** Begin Given information **

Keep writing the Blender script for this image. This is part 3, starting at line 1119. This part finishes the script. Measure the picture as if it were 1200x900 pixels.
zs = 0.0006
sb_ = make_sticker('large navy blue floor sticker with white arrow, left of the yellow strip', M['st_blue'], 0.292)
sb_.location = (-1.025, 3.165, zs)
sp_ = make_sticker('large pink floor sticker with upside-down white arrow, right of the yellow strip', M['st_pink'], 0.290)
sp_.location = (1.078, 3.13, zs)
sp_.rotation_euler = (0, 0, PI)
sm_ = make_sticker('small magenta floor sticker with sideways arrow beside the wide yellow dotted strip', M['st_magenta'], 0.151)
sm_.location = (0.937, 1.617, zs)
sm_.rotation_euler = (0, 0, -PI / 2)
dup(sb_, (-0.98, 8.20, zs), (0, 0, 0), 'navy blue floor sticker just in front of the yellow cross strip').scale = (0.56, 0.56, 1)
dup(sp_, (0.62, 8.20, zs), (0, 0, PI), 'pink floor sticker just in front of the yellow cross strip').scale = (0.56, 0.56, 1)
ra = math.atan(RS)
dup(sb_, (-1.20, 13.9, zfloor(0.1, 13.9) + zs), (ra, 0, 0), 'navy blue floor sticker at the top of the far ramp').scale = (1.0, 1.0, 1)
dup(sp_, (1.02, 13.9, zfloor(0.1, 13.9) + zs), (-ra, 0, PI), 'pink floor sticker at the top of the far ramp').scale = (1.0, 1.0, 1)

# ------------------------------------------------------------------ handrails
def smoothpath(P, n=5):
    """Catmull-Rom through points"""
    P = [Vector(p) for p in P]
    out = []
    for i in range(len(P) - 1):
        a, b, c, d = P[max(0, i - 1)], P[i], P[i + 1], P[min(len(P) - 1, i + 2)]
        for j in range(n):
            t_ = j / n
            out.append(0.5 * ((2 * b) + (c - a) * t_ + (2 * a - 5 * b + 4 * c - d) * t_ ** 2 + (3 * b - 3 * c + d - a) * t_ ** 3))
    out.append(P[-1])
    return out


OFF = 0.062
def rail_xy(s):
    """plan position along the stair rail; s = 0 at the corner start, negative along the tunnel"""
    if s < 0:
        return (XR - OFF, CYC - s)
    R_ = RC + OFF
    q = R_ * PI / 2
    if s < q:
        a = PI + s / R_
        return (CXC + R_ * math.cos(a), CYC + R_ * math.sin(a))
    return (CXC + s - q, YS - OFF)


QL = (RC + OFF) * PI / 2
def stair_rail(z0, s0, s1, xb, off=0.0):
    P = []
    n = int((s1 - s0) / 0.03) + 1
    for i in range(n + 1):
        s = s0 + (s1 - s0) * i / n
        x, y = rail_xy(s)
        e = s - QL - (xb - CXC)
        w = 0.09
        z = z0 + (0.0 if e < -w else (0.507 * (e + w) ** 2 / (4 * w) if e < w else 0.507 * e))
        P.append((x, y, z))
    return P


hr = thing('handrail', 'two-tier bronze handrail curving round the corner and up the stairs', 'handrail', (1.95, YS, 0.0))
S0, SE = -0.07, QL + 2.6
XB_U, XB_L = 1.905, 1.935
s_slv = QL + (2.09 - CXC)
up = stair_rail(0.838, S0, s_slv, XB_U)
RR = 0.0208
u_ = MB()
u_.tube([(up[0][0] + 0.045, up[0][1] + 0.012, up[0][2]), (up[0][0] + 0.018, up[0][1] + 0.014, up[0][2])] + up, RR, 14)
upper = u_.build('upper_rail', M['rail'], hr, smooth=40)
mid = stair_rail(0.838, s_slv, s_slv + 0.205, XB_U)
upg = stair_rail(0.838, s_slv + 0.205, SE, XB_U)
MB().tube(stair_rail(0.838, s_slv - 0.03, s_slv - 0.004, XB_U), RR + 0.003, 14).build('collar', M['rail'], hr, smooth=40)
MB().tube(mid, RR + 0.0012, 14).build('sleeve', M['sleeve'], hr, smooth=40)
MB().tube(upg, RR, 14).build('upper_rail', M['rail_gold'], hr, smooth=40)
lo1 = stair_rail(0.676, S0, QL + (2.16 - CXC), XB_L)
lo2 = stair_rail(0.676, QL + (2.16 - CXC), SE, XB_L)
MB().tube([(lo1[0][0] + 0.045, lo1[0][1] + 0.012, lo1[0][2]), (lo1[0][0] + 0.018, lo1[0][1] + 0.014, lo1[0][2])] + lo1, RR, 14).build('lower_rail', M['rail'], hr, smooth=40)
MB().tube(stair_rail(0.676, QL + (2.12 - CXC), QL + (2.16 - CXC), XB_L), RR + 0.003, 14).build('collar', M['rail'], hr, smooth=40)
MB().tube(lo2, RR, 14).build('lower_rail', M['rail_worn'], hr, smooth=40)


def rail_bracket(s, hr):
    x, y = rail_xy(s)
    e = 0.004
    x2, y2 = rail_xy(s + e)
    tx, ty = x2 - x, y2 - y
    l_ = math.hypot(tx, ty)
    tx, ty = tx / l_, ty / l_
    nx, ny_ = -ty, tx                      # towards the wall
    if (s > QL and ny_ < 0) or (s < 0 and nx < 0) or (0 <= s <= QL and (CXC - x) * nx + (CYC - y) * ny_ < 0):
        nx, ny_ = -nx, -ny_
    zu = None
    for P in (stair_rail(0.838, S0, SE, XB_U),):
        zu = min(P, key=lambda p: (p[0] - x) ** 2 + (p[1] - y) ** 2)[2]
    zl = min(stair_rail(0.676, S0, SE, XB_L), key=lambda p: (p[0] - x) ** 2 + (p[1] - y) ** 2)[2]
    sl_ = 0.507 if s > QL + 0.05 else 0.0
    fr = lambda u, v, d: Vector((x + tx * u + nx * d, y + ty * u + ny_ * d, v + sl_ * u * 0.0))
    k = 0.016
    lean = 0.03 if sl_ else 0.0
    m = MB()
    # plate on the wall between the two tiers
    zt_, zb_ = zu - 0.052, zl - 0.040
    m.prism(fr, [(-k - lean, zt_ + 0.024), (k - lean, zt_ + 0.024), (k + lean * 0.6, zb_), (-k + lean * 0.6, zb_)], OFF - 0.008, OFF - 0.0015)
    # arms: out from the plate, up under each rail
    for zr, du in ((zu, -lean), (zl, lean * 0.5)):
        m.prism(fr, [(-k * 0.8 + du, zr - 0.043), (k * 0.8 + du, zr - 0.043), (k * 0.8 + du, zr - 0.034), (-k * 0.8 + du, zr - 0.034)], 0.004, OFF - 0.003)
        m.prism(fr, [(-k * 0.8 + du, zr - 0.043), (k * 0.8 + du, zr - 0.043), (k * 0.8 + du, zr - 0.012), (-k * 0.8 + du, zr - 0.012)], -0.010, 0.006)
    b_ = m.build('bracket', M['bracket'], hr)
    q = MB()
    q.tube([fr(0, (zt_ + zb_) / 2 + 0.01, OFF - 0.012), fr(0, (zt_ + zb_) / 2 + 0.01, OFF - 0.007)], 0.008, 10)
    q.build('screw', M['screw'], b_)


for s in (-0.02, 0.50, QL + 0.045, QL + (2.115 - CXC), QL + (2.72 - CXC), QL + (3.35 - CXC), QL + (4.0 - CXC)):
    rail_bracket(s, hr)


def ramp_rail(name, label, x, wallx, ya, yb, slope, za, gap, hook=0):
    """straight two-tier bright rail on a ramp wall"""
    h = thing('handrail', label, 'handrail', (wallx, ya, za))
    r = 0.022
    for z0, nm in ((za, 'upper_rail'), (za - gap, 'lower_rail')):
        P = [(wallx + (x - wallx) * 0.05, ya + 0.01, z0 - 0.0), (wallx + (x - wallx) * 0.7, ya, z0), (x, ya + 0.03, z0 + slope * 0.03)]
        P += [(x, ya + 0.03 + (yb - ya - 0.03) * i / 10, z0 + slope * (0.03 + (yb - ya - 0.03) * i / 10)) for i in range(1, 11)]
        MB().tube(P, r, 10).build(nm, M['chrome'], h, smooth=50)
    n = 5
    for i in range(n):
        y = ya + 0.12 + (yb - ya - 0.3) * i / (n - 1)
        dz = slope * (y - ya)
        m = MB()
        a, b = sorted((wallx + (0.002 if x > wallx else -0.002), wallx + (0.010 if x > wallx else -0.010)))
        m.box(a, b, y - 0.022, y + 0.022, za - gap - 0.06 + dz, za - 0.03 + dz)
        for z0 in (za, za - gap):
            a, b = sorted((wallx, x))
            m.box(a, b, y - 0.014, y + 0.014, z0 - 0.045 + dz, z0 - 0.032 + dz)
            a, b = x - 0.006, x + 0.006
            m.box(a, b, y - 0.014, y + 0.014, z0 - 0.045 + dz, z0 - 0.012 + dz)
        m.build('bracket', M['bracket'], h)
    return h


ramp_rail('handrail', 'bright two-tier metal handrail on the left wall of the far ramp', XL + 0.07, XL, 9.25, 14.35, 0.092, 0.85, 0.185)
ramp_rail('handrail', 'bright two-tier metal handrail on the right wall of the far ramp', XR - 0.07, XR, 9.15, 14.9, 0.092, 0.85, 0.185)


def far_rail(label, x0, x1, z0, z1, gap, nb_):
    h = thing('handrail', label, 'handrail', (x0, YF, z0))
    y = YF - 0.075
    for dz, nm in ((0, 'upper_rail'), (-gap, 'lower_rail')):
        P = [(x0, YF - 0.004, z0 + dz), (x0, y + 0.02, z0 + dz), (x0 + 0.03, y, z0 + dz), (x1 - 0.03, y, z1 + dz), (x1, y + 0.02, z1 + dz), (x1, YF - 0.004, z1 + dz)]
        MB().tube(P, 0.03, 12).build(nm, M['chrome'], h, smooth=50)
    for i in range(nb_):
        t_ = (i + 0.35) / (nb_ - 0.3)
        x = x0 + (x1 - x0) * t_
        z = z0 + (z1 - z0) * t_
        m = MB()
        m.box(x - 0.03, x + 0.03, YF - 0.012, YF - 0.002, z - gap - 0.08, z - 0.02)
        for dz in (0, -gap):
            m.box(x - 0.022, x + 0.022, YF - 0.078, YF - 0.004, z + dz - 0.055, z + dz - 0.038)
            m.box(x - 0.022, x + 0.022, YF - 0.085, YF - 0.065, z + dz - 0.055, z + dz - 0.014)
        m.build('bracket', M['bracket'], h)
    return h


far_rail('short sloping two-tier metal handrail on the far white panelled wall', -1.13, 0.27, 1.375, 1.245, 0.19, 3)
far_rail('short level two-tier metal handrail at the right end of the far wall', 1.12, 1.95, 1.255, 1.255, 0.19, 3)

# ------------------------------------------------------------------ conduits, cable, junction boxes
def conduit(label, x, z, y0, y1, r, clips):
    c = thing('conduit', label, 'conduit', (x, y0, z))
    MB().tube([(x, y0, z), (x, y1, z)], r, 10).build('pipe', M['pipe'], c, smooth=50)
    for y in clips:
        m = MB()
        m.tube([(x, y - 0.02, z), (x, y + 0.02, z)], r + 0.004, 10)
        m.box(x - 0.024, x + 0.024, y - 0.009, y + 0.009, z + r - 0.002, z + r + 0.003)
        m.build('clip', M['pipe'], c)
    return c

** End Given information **

## Stated problem
Output exactly the leading lines of the data, up to and including the line marked by "dup(sp_, (1.02, 13.9, zfloor(0.1, 13.9)".

## Exercise solution
Keep writing the Blender script for this image. This is part 3, starting at line 1119. This part finishes the script. Measure the picture as if it were 1200x900 pixels.
zs = 0.0006
sb_ = make_sticker('large navy blue floor sticker with white arrow, left of the yellow strip', M['st_blue'], 0.292)
sb_.location = (-1.025, 3.165, zs)
sp_ = make_sticker('large pink floor sticker with upside-down white arrow, right of the yellow strip', M['st_pink'], 0.290)
sp_.location = (1.078, 3.13, zs)
sp_.rotation_euler = (0, 0, PI)
sm_ = make_sticker('small magenta floor sticker with sideways arrow beside the wide yellow dotted strip', M['st_magenta'], 0.151)
sm_.location = (0.937, 1.617, zs)
sm_.rotation_euler = (0, 0, -PI / 2)
dup(sb_, (-0.98, 8.20, zs), (0, 0, 0), 'navy blue floor sticker just in front of the yellow cross strip').scale = (0.56, 0.56, 1)
dup(sp_, (0.62, 8.20, zs), (0, 0, PI), 'pink floor sticker just in front of the yellow cross strip').scale = (0.56, 0.56, 1)
ra = math.atan(RS)
dup(sb_, (-1.20, 13.9, zfloor(0.1, 13.9) + zs), (ra, 0, 0), 'navy blue floor sticker at the top of the far ramp').scale = (1.0, 1.0, 1)
dup(sp_, (1.02, 13.9, zfloor(0.1, 13.9) + zs), (-ra, 0, PI), 'pink floor sticker at the top of the far ramp').scale = (1.0, 1.0, 1)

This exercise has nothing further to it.